→ WORK TO DO: Using the entries shown below, output the line containing "Write a Blender", the line containing "PI = math.pi", and every line between them, exactly. Pictures are omitted.

→ MATERIAL SHOWN:
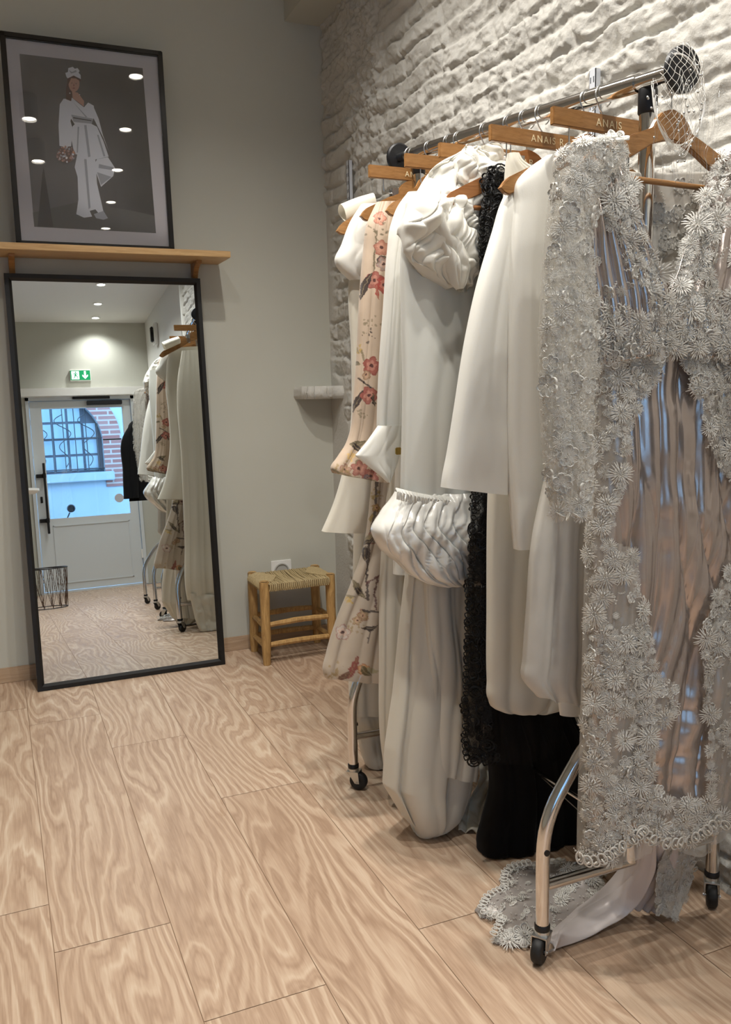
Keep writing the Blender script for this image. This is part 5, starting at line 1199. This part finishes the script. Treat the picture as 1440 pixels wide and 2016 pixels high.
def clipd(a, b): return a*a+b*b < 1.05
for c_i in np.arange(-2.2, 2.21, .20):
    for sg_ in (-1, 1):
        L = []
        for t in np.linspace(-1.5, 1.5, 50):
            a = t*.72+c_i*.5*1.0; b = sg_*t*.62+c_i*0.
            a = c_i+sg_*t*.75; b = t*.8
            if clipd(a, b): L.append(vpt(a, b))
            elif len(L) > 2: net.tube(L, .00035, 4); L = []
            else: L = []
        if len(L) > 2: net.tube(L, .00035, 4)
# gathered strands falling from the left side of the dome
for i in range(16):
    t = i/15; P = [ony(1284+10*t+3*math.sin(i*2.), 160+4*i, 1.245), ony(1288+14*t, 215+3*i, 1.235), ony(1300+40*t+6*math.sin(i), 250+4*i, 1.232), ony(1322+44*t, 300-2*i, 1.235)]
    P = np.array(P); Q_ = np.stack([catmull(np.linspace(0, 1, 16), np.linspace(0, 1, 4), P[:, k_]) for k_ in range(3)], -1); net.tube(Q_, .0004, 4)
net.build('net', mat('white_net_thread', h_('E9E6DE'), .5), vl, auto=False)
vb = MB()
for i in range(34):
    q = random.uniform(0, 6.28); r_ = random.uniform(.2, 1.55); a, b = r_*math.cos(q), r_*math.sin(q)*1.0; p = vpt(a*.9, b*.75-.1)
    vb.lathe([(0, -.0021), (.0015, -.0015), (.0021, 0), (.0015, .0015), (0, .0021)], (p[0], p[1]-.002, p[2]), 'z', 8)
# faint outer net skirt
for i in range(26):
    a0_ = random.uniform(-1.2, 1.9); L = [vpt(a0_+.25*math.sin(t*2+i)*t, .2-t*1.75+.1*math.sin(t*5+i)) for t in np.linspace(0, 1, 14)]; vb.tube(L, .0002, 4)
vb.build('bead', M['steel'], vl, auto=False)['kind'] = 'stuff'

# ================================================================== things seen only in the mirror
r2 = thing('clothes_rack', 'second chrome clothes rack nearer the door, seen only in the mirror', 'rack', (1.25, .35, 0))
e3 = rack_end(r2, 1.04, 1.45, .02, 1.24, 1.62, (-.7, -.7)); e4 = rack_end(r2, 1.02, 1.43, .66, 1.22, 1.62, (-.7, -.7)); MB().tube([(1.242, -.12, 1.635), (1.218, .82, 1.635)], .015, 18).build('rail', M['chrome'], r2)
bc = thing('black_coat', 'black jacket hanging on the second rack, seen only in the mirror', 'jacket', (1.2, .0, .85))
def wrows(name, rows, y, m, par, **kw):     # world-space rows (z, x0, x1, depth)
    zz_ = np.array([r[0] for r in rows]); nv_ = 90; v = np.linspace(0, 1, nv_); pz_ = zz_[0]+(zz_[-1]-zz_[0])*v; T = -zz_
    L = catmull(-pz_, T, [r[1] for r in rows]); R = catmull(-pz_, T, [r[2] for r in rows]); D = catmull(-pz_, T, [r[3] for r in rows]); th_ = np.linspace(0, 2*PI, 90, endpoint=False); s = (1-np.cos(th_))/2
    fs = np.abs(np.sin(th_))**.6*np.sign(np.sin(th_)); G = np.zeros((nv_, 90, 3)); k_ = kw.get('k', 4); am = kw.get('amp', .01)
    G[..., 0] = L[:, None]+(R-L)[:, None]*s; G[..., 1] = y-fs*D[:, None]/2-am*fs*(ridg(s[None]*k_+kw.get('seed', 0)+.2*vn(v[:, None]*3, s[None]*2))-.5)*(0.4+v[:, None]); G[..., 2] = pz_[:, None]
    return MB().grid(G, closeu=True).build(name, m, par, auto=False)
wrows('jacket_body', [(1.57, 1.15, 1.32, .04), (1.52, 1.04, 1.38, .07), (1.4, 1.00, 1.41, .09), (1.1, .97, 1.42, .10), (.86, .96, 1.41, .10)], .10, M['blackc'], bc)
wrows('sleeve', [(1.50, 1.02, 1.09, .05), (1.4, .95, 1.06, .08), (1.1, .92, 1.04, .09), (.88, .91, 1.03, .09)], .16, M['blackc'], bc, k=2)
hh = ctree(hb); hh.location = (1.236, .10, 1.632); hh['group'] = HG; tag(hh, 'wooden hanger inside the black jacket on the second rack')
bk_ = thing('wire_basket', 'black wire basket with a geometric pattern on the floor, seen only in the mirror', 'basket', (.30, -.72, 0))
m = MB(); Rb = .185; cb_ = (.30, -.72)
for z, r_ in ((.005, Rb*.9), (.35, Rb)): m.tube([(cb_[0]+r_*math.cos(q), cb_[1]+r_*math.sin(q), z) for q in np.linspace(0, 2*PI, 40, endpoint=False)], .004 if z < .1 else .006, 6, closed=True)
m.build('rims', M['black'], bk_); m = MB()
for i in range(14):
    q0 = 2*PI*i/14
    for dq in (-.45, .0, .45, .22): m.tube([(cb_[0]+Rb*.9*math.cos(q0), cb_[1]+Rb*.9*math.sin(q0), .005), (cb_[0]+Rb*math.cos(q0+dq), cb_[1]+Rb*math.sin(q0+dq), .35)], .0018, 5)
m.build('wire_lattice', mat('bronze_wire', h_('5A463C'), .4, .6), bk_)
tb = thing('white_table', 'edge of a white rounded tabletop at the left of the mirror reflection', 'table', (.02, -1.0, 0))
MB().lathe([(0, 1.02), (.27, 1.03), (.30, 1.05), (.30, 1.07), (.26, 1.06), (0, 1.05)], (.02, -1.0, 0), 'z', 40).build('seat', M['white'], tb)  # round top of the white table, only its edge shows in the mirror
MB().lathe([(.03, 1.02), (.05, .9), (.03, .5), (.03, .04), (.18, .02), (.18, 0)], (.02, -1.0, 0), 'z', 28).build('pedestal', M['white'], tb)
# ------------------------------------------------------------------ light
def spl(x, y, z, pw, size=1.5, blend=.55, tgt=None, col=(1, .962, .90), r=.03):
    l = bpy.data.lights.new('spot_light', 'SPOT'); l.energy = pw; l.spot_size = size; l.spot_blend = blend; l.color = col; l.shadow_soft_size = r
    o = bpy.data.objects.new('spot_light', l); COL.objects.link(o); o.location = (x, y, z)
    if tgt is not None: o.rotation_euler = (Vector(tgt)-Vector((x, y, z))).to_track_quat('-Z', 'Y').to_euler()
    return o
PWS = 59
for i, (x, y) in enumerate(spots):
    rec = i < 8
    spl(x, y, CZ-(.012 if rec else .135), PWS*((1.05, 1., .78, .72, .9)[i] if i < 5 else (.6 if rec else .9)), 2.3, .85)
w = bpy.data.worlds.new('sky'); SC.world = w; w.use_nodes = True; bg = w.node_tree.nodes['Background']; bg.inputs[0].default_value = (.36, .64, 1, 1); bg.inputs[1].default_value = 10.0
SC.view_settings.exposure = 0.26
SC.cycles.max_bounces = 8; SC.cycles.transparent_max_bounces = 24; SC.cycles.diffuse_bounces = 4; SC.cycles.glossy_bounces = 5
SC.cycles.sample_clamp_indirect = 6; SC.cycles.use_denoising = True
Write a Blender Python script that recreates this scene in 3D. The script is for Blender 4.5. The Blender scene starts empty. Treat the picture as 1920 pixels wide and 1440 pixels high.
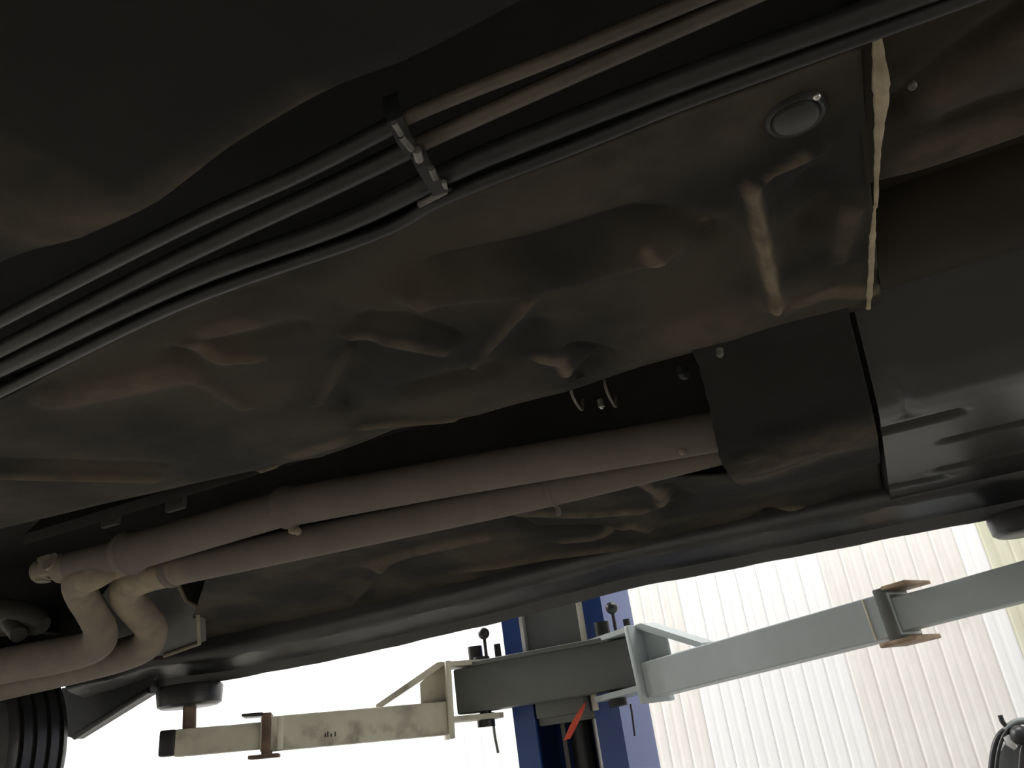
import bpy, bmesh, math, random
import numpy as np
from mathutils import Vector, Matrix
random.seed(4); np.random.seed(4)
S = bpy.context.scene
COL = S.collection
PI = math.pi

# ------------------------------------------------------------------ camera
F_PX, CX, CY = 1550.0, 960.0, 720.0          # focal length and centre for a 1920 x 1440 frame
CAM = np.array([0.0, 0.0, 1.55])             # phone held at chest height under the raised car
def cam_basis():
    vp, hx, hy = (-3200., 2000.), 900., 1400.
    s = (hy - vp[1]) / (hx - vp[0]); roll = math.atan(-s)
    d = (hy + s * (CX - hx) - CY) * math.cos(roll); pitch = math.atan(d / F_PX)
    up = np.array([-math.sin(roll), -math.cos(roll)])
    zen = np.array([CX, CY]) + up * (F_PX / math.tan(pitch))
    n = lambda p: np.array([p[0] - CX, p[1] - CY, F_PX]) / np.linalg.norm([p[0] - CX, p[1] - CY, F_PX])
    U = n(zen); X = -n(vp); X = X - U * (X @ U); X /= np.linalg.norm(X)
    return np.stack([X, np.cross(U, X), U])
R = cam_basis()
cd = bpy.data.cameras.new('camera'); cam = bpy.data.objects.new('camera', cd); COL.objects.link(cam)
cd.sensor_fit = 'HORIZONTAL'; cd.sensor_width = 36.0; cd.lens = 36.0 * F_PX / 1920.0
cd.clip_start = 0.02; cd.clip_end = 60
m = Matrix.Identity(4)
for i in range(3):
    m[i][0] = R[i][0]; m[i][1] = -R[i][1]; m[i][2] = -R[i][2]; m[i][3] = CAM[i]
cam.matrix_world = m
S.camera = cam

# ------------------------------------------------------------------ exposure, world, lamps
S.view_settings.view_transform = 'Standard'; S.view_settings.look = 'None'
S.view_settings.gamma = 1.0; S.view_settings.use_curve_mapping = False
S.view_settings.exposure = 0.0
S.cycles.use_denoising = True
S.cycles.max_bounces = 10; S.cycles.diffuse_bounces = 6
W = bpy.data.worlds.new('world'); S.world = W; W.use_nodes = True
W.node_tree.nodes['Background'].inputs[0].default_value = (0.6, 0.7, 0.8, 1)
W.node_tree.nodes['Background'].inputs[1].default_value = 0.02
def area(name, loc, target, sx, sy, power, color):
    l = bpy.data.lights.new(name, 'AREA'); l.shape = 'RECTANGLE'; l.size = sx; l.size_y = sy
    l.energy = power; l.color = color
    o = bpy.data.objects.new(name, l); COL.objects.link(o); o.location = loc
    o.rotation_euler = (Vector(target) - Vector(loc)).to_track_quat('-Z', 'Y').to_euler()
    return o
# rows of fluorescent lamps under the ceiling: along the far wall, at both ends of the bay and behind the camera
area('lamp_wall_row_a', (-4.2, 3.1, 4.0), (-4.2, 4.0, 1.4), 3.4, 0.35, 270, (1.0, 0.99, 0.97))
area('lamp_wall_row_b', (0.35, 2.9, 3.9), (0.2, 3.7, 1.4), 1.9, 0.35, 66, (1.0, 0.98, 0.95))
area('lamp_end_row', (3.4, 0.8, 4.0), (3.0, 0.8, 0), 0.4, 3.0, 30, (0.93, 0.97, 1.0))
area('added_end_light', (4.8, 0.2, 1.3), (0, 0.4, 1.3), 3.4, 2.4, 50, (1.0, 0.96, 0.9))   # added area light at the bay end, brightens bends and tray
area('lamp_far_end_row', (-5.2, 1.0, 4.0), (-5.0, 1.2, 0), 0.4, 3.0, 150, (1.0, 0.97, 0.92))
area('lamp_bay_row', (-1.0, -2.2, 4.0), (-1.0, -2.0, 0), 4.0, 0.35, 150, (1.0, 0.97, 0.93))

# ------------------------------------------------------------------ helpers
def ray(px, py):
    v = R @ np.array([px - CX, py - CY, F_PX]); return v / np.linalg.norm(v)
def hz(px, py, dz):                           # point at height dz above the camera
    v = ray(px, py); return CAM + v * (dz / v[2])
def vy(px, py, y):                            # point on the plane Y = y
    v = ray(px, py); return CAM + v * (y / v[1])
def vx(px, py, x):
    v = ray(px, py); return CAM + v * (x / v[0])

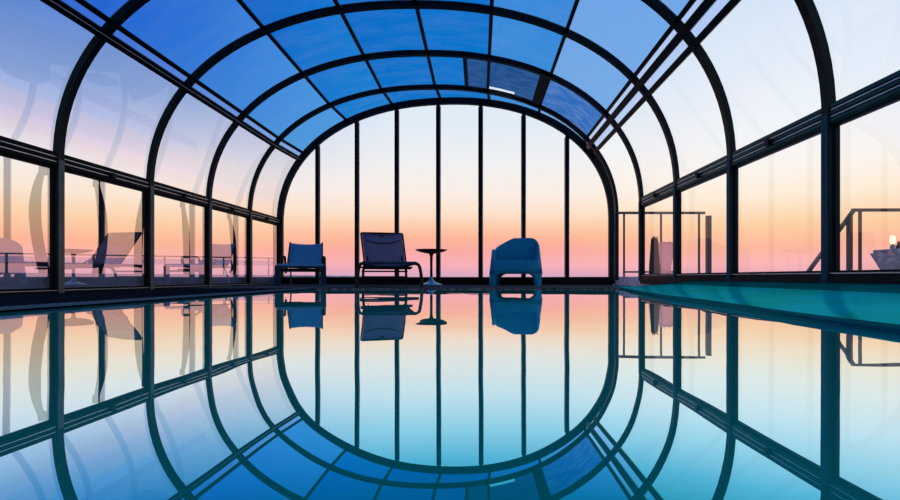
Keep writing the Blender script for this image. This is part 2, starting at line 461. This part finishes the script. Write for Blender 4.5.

→ ANSWER TO THE TASK:
Write a Blender Python script that recreates this scene in 3D. The script is for Blender 4.5. The Blender scene starts empty. Treat the picture as 1920 pixels wide and 1440 pixels high.
import bpy, bmesh, math, random
import numpy as np
from mathutils import Vector, Matrix
random.seed(4); np.random.seed(4)
S = bpy.context.scene
COL = S.collection
PI = math.pi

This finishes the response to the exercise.